Nous n’entrerons pas dans le détail des négociations interminables auxquelles donna lieu la prétention des Chinois de faire se prosterner l’ambassadeur d’Angleterre devant l’empereur, prétention humiliante, suffisamment indiquée par l’inscription placée au-dessus des pavillons des yachts et des chariots de l’ambassade : Ambassadeur portant tribut du pays d’Angleterre.

C’est dans la cité chinoise, à Pékin, qu’est situé ce champ que l’empereur ensemence chaque printemps, conformément à l’ancien usage. C’est là aussi que se trouve le Temple de la Terre, où se rend le souverain, au moment du solstice d’été, pour reconnaître le pouvoir de l’astre qui éclaire le monde, et le remercier de sa bienfaisante influence.

Pékin n’est que le siège du gouvernement de l’empire ; là, ni manufactures, ni port, ni commerce.

La population de Pékin est évaluée par Macartney à trois millions d’habitants. Les maisons à un seul étage de la ville sembleraient ne pouvoir suffire à une telle population ; mais il est bon de savoir qu’une seule maison suffit pour une famille comprenant trois générations. Cette densité des habitants s’explique également par la précocité des mariages. Ces unions hâtives sont, chez les Chinois, une mesure de prévoyance, parce que les enfants, et particulièrement les fils, sont obligés de prendre soin de leurs parents.

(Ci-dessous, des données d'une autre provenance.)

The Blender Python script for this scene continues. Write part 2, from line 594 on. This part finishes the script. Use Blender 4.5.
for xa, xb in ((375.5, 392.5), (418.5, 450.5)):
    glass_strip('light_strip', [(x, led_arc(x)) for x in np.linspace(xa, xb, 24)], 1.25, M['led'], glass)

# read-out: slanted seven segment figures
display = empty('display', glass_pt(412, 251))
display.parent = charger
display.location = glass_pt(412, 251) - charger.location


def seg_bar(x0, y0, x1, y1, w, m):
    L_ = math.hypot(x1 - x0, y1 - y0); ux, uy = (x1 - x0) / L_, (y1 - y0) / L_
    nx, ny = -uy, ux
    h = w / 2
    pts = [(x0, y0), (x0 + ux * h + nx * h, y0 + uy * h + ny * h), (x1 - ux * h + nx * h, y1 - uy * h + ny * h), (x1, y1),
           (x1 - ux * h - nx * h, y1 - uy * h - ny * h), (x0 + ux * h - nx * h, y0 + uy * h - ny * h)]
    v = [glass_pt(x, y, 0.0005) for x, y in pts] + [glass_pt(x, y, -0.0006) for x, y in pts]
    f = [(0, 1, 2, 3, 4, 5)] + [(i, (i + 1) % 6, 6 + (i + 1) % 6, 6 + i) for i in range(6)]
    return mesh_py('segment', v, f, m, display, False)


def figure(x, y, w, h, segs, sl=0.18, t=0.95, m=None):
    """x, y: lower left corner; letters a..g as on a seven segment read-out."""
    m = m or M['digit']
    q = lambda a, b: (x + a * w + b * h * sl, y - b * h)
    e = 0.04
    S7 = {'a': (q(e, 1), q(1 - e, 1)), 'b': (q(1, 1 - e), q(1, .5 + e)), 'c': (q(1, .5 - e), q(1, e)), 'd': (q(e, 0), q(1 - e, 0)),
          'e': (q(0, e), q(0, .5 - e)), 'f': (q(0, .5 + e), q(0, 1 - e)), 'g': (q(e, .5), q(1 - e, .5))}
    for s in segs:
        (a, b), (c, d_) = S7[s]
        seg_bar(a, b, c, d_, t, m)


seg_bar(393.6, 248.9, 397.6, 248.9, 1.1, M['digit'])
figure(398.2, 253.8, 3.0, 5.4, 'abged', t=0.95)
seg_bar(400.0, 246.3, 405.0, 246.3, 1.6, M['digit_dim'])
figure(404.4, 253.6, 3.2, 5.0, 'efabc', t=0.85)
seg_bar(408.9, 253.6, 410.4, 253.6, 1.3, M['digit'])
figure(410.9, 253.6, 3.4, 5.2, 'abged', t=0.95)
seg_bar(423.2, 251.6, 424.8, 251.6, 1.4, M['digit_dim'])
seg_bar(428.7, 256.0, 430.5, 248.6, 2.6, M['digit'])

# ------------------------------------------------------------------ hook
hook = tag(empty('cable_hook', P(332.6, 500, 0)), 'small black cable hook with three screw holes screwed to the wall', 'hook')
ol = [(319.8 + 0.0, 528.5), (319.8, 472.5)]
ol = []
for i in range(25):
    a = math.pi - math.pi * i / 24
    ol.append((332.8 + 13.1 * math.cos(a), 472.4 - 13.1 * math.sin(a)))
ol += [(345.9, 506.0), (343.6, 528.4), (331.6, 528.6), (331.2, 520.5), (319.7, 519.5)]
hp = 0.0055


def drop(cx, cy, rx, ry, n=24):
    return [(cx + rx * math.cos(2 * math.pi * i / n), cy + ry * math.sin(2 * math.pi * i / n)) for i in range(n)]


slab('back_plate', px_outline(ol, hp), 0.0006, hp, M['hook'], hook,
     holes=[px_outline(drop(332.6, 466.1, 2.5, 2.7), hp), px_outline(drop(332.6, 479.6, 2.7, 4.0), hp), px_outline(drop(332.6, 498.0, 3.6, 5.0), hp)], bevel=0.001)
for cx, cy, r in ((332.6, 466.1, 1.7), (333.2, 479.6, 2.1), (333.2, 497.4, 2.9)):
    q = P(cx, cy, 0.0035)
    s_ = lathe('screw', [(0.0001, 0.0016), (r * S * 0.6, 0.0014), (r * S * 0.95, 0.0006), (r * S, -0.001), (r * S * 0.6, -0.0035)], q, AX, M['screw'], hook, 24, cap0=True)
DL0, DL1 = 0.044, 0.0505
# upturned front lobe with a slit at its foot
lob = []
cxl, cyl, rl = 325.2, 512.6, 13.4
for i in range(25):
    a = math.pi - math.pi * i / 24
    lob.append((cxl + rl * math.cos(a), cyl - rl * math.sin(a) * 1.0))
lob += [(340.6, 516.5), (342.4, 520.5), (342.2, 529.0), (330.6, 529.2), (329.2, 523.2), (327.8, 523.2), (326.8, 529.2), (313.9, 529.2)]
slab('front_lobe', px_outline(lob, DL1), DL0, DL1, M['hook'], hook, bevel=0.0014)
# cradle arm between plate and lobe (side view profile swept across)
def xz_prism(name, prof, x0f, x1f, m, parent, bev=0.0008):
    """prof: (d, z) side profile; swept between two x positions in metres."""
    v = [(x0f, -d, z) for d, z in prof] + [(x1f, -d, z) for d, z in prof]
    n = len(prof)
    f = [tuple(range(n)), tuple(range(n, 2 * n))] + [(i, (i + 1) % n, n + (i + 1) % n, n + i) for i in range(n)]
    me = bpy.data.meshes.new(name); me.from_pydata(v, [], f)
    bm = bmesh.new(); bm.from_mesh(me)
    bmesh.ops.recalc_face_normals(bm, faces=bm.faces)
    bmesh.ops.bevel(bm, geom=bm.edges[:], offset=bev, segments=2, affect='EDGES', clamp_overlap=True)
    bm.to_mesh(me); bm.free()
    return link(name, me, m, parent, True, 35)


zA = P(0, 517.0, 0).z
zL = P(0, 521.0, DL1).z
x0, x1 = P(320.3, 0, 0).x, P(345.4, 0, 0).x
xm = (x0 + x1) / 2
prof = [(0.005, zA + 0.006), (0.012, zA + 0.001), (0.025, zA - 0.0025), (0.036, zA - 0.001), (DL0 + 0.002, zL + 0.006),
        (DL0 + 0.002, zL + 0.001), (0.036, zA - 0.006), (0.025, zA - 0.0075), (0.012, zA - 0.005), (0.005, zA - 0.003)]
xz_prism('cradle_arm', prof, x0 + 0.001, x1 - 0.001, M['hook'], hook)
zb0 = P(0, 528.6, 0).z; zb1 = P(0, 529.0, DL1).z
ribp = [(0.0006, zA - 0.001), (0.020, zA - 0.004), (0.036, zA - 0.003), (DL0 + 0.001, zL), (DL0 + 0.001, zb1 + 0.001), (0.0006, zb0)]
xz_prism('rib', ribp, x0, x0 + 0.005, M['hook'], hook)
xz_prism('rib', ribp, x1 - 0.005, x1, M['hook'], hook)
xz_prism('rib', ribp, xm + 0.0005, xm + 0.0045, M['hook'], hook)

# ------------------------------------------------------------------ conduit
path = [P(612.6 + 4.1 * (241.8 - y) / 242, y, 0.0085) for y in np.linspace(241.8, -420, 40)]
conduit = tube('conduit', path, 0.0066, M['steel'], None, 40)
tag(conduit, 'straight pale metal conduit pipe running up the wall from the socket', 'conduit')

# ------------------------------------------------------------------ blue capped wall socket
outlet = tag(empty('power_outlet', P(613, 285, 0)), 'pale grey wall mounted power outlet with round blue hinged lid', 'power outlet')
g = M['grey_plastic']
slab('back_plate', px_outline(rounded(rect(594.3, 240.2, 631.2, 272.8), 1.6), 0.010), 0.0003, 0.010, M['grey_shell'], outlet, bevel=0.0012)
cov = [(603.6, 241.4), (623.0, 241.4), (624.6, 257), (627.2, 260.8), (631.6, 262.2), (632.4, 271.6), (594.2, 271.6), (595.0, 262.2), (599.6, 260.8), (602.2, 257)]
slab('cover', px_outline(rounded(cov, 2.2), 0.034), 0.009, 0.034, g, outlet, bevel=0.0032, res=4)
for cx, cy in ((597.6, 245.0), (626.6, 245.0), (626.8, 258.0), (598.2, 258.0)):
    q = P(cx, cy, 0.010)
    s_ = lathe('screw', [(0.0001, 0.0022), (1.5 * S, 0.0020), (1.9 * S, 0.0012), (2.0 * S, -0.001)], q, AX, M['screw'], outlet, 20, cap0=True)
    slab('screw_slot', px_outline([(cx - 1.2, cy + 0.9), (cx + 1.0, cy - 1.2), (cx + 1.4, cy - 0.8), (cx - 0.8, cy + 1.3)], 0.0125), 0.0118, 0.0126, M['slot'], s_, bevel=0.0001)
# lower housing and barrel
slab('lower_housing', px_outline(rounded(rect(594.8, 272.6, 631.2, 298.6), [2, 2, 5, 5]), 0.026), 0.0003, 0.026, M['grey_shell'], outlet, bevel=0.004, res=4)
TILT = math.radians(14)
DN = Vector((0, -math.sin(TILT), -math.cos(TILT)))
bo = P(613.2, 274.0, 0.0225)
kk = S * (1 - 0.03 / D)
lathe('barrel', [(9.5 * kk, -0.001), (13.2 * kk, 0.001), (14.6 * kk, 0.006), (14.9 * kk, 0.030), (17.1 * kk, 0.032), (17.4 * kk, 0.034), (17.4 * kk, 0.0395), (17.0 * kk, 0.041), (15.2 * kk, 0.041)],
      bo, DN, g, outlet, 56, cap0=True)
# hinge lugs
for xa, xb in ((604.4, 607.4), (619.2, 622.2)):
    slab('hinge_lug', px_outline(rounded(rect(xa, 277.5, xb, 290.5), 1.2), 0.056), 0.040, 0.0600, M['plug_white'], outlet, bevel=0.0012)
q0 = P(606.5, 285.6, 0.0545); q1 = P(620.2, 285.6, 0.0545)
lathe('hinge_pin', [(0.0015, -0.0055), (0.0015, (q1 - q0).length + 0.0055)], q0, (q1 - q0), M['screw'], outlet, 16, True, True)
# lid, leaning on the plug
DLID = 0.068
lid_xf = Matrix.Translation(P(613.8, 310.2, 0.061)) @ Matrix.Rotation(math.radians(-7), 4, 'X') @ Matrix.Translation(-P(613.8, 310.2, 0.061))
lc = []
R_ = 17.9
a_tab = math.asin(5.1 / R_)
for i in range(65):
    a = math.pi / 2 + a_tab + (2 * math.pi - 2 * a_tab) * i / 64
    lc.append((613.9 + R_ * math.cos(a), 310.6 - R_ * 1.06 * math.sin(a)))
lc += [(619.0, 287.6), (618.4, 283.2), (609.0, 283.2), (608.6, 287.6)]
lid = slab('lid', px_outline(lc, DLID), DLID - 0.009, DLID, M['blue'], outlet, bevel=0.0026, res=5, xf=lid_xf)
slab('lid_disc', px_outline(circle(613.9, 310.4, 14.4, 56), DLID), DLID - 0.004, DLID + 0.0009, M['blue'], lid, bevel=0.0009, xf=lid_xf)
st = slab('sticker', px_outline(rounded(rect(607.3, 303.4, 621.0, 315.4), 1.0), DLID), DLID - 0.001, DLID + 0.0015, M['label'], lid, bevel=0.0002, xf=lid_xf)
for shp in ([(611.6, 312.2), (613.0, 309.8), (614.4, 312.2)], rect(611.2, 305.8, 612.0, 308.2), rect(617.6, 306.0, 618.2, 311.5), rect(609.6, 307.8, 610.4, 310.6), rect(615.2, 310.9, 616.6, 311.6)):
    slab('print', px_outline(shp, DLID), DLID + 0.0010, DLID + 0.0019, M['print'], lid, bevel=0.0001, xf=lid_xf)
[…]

Le 2 septembre 1793, l’ambassade quitta Pékin. Macartney fit le voyage en chaise de poste, et il est probable que semblable voiture roulait pour la première fois sur la route de Tartarie.

À mesure qu’on s’éloigne de Pékin, la route monte, le sol devient plus sablonneux et contient moins d’argile et de terre noire. Bientôt, on rencontra d’immenses étendues de terrain plantées en tabac ; pour Macartney, l’usage de cette plante n’est pas venu d’Amérique, et l’habitude de fumer a dû naître spontanément sur le sol asiatique.

Avec la qualité du sol, la population diminuait. On ne tarda pas à s’en apercevoir. En même temps, le nombre des Tartares augmentait, et la différence entre les mœurs des Chinois et de leurs conquérants devenait moins sensible.

Le cinquième jour de leur voyage, les Anglais aperçurent la grande muraille devenue légendaire.